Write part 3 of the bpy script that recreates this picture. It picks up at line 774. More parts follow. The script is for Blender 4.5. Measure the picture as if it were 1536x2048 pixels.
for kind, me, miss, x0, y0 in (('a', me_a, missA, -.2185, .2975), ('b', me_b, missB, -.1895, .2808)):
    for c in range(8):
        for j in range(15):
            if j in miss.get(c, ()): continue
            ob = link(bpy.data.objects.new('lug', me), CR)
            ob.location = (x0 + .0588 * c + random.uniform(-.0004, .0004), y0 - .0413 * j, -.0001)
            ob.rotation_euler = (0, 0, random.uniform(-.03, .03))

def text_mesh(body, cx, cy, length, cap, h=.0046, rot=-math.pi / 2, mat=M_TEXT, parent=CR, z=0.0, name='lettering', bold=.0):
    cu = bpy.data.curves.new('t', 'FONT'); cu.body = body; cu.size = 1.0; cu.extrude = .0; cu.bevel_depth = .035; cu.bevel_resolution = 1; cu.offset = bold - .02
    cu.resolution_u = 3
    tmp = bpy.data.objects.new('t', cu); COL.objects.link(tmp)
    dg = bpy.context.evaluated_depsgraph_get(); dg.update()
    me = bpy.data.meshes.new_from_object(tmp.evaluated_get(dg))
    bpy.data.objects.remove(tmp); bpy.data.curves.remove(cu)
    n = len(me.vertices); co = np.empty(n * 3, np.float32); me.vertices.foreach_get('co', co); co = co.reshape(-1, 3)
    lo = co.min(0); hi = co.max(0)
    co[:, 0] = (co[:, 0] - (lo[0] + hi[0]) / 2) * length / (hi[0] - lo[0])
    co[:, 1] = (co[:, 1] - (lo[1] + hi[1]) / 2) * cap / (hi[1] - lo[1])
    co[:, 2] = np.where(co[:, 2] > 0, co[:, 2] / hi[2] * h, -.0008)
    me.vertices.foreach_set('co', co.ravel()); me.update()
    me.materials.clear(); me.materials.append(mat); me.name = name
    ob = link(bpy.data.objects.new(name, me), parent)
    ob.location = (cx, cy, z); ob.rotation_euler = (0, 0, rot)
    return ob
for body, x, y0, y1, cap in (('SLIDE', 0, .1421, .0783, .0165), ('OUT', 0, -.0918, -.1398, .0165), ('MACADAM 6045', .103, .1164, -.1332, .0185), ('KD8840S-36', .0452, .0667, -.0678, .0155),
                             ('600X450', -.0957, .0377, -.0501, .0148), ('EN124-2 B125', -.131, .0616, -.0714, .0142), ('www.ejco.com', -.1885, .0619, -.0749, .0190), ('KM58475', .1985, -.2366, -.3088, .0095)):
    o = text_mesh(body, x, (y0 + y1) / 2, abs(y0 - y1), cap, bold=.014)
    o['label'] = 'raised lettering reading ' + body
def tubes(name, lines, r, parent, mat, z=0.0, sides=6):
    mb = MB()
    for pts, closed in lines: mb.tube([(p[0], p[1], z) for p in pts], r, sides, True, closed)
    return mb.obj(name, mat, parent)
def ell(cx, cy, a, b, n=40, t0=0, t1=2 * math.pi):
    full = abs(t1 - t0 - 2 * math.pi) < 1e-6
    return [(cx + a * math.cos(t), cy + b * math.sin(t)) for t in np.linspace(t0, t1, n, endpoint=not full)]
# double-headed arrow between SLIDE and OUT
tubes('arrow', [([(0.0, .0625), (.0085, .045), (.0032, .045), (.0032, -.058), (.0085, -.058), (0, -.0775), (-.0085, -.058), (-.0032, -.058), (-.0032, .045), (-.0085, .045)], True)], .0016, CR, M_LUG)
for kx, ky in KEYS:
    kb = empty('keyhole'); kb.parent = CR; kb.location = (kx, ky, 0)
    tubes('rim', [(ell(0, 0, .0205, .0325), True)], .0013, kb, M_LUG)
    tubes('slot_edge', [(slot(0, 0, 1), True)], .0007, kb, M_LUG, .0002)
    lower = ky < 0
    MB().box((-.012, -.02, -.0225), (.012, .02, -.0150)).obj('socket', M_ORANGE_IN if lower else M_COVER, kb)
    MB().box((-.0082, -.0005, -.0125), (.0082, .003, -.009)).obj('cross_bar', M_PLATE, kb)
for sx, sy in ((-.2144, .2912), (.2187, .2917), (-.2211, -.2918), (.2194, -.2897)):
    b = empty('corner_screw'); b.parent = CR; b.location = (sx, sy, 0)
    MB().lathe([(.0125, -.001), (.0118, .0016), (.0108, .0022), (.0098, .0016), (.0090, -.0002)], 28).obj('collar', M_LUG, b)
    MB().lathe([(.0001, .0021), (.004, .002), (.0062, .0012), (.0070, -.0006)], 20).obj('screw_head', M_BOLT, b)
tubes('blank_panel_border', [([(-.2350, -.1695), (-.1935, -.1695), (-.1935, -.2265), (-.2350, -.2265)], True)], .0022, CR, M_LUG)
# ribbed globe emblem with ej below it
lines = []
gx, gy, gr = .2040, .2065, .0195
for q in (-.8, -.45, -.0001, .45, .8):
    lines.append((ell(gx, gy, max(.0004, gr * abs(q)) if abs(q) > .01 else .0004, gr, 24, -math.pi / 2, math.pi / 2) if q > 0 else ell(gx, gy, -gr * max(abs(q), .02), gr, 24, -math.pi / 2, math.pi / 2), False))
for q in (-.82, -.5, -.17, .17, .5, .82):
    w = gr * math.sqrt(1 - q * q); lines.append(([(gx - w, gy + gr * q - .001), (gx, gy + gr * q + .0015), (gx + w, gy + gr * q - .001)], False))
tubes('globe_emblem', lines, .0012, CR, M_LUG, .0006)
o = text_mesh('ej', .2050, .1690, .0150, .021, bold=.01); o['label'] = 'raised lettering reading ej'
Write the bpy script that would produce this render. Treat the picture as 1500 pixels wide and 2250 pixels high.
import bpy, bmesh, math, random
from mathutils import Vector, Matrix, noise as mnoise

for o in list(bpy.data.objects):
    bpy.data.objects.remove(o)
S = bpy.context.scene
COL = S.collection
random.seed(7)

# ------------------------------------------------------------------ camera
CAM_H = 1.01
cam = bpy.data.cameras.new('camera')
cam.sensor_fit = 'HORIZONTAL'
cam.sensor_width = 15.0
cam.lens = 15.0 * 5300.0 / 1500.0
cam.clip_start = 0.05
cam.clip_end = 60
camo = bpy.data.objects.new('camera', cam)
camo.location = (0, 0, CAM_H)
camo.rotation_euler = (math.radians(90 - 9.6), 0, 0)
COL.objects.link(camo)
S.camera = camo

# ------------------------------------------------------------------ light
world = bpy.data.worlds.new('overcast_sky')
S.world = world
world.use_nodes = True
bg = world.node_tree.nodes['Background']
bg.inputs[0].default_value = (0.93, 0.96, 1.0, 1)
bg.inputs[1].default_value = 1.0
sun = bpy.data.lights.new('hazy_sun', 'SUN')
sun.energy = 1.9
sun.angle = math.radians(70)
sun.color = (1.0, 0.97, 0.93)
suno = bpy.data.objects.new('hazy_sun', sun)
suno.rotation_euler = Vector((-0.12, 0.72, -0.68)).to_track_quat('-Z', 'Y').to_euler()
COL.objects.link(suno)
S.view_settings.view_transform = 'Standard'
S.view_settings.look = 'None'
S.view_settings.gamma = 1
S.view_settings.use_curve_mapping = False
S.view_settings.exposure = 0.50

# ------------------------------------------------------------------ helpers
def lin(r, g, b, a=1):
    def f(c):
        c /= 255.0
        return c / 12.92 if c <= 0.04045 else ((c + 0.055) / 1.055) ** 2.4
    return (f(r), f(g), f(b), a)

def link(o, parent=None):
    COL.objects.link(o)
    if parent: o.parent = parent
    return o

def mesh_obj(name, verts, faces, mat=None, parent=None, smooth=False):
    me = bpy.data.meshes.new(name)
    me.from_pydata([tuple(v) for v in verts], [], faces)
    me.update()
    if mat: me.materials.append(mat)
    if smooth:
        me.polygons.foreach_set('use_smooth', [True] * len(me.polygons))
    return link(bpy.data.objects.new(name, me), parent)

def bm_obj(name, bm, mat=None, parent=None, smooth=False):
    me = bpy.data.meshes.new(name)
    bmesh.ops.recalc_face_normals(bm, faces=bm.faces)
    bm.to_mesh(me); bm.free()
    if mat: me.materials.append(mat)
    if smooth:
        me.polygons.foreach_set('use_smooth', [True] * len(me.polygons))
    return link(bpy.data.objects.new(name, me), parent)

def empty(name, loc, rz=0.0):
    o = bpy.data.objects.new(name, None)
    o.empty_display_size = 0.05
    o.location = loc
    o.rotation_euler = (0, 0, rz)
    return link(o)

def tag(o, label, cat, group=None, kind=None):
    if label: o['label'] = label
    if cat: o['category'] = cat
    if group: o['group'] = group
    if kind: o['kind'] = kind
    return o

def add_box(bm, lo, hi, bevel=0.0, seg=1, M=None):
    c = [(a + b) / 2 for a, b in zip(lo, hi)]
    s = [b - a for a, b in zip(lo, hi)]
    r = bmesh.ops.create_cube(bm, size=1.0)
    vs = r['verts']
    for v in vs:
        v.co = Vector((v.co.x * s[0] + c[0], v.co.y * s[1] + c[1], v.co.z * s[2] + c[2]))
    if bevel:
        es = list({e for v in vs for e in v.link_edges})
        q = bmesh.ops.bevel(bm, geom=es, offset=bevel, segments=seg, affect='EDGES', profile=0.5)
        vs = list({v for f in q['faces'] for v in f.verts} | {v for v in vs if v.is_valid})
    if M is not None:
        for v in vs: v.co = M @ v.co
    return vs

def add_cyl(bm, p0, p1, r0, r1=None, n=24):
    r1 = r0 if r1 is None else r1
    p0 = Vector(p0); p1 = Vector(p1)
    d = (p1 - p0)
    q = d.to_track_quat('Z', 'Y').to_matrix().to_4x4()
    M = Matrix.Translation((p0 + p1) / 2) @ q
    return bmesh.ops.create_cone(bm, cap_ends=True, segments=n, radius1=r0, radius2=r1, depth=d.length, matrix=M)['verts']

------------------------

The problem
From the very first line of the data through the line with "ob.rotation_euler = (0, 0, random.uniform(-.03, .03))" in it, please reproduce each line exactly and output nothing more.

Exercise response
Write part 3 of the bpy script that recreates this picture. It picks up at line 774. More parts follow. The script is for Blender 4.5. Measure the picture as if it were 1536x2048 pixels.
for kind, me, miss, x0, y0 in (('a', me_a, missA, -.2185, .2975), ('b', me_b, missB, -.1895, .2808)):
    for c in range(8):
        for j in range(15):
            if j in miss.get(c, ()): continue
            ob = link(bpy.data.objects.new('lug', me), CR)
            ob.location = (x0 + .0588 * c + random.uniform(-.0004, .0004), y0 - .0413 * j, -.0001)
            ob.rotation_euler = (0, 0, random.uniform(-.03, .03))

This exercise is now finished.